While this works as expected, if I press Ctrl+C:

import time
import pudb; pudb.set_trace(paused=False)

def main():
    time.sleep(10)

main()

pudb won't show anything inside main() here:

import asyncio
import pudb; pudb.set_trace(paused=False)

async def main():
    await asyncio.sleep(10)

asyncio.run(main())

The documentation says the interrupt handler won't work with threading, but it doesn't talk about async code.

asmeurer commented 3 years ago

Maybe it can be made to work. I don't know enough about async. Then again, based on https://vorpus.org/blog/control-c-handling-in-python-and-trio/ I also wouldn't be surprised if it can't work with asyncio (but maybe with trio?).

admirabilis commented 3 years ago

I have tried asyncio and uvloop, but not trio yet, thanks for the suggestion!

admirabilis commented 3 years ago

Makes no difference, unfortunately. SIGINT is properly caught while using any of them, but the debugger won't step into main().

inducer commented 3 years ago

How does pdb do in this situation?

admirabilis commented 3 years ago

Same thing.
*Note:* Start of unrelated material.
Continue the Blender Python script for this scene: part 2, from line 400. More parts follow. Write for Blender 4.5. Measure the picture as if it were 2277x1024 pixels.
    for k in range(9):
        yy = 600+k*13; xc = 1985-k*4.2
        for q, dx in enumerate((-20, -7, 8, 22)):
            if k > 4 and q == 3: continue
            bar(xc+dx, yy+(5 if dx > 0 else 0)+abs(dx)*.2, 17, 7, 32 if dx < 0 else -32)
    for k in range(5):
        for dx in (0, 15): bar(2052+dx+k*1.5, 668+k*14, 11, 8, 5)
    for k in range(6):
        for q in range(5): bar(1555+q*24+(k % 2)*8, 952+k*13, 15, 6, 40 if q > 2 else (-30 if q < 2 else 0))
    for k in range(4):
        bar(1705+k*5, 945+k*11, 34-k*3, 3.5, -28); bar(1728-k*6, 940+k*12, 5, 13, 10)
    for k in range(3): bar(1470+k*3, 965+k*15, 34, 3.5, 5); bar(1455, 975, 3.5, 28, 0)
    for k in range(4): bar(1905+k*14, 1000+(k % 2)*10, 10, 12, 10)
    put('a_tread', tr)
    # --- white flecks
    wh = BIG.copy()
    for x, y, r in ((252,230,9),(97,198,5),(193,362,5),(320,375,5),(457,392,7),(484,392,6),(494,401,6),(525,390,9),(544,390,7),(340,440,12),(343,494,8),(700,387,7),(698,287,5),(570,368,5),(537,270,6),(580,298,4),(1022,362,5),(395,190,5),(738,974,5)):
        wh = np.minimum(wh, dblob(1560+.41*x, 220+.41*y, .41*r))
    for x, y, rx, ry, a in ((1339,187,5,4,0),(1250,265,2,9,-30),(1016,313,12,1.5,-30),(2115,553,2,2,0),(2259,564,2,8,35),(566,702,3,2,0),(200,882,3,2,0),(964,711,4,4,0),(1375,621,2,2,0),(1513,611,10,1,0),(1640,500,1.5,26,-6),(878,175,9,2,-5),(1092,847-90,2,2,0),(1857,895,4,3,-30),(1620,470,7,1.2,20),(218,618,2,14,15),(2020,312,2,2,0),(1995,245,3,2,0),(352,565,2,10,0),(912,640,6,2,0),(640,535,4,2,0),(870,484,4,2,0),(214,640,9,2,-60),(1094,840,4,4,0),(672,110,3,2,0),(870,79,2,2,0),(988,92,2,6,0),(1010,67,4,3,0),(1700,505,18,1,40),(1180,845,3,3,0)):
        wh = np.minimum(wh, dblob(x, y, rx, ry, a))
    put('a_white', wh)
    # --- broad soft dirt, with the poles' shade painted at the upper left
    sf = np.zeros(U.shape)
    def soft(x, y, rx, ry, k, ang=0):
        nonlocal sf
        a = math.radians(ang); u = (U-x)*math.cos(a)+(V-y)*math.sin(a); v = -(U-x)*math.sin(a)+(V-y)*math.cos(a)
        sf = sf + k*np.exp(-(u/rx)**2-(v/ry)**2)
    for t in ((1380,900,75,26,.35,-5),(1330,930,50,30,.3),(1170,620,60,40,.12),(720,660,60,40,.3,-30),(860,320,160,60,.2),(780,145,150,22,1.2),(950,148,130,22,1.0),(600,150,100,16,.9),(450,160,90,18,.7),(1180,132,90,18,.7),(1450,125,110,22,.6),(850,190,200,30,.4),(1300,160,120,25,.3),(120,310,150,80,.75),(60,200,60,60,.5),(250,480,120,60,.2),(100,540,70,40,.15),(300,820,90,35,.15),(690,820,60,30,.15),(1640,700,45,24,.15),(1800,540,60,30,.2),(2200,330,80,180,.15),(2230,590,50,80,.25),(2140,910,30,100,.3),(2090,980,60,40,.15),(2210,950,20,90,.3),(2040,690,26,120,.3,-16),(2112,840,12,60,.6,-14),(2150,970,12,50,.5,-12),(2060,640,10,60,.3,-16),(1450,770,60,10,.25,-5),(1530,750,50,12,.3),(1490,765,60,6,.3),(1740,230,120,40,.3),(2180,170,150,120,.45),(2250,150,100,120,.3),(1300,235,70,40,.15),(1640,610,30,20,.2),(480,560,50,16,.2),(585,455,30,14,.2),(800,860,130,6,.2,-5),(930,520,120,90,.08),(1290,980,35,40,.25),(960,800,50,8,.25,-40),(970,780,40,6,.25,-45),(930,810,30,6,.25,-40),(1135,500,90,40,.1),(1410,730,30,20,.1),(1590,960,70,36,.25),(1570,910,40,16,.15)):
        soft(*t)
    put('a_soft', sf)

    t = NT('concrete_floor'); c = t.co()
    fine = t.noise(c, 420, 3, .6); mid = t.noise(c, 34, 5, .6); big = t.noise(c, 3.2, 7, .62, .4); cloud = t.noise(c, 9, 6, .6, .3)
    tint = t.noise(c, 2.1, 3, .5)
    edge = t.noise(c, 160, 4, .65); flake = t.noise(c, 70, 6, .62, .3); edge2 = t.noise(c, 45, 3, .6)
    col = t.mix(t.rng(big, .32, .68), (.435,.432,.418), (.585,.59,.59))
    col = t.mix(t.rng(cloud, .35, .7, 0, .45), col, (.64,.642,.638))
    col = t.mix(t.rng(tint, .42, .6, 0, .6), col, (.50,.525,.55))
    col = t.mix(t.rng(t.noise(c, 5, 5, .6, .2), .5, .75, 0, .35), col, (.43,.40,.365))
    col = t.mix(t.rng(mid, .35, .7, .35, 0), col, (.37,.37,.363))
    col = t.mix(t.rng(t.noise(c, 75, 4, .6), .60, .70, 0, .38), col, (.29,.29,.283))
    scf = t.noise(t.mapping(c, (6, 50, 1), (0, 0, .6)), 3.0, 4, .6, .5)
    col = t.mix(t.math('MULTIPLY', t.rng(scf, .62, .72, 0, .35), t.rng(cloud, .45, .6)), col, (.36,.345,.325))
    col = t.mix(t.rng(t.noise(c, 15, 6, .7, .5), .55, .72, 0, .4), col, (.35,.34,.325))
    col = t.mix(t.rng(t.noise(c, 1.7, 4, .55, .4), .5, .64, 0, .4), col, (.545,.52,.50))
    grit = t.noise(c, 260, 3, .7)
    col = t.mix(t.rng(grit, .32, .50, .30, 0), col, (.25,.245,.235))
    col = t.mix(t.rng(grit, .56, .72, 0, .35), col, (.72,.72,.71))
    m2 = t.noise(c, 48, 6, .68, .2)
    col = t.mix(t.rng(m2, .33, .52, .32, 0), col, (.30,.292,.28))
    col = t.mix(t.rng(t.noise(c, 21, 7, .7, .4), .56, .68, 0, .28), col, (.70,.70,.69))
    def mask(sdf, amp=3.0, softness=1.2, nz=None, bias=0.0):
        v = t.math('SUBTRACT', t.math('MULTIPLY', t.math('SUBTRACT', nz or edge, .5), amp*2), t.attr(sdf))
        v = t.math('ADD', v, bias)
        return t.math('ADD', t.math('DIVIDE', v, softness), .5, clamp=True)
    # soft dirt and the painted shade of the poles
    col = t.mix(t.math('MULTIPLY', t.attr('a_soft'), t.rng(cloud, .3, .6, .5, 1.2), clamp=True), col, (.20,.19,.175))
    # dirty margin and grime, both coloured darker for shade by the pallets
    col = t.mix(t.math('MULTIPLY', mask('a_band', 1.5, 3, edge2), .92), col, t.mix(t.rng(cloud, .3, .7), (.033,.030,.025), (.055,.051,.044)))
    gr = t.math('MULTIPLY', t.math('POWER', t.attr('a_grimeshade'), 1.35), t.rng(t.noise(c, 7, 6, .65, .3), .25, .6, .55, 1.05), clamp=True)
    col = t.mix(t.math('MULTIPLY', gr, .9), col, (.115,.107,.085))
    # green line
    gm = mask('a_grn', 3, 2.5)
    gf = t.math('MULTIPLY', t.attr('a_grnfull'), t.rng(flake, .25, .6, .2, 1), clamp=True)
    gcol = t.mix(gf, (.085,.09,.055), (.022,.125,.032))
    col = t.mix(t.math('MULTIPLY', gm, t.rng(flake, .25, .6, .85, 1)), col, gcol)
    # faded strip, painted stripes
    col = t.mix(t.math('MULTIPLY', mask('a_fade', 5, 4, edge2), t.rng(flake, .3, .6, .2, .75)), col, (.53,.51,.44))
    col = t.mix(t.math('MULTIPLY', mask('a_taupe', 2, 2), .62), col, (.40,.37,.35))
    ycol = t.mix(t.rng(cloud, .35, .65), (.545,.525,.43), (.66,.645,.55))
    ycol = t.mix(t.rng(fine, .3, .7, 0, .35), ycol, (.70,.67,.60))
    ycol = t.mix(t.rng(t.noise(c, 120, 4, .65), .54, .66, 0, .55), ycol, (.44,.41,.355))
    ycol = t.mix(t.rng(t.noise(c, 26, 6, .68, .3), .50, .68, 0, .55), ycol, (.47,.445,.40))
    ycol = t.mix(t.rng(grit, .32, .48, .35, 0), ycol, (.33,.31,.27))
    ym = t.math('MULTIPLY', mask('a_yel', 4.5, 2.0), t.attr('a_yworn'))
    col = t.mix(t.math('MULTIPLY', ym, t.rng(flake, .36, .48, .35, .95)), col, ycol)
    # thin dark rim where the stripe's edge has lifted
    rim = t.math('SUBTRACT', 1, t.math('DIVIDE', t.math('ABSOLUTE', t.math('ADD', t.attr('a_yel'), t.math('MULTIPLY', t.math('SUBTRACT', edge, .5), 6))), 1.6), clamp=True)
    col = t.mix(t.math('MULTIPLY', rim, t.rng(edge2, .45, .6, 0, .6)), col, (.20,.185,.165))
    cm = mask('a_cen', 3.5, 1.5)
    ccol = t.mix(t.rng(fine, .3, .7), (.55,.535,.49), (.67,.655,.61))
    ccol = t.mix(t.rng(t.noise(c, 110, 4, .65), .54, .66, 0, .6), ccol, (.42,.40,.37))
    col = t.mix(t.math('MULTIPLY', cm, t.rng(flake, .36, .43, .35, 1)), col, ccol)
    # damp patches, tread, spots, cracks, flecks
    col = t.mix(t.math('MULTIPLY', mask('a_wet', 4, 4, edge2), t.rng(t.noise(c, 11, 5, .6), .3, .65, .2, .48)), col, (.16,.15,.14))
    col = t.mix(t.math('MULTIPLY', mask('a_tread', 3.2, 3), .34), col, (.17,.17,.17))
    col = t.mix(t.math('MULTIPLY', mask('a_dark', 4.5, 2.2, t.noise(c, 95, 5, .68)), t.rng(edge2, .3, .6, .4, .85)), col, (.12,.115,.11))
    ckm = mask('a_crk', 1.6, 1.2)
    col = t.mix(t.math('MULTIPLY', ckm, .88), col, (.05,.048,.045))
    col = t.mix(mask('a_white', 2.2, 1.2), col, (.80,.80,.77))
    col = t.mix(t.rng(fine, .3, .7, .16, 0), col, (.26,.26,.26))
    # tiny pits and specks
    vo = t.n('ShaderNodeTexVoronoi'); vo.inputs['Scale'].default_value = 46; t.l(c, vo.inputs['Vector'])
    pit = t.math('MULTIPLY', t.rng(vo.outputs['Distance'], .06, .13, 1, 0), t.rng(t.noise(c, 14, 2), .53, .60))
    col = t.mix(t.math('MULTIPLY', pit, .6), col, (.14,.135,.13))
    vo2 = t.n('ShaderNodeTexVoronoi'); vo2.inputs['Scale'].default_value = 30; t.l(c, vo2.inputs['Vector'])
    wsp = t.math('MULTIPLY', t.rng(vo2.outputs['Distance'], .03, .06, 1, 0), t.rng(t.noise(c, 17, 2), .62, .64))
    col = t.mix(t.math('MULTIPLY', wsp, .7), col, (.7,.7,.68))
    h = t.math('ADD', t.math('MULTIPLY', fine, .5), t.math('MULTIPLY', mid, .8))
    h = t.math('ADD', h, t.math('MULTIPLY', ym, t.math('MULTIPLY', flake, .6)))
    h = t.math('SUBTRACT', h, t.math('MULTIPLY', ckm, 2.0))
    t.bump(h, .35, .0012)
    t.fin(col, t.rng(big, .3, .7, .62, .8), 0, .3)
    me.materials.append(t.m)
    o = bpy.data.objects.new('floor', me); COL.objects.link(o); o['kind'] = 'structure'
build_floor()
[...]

I used boltons to handle the calling of pdb on SIGINT (and had previously written my own handler, before trying pudb):

import asyncio
from boltons.debugutils import pdb_on_signal; pdb_on_signal()

async def main():
    await asyncio.sleep(10)

asyncio.run(main())
inducer commented 3 years ago

I think what you're seeing here has more to do with how signal handling in Python works than anything else. The actual SIGINT handler sets a flag to tell the interpreter loop to break, but it doesn't do much else (it can't, at least not safely, without acquiring the GIL, which it is unlikely to be able to do). For the duration of the sleep, however, the code hangs in select(), however select() returns with EINTR whenever a signal is caught. The question is whether the code managing the select() stops to check if any signal handling is to be done.

So, in summary, IMO this behavior has little to do with pudb (as evidenced by the fact that pdb behaves the same way) and more with how select() is called in your particular circumstance.

FWIW, if you put a from pudb import set_trace; set_trace() inside of main, pudb can debug async code just fine.

admirabilis commented 3 years ago

FWIW, if you put a from pudb import set_trace; set_trace() inside of main, pudb can debug async code just fine.

It works without paused=False indeed. Otherwise the result is the same. I had already tried that before opening this bug report. But the idea is that I have a code too big that was sometimes hanging, and I still couldn't figure out which loop is stuck.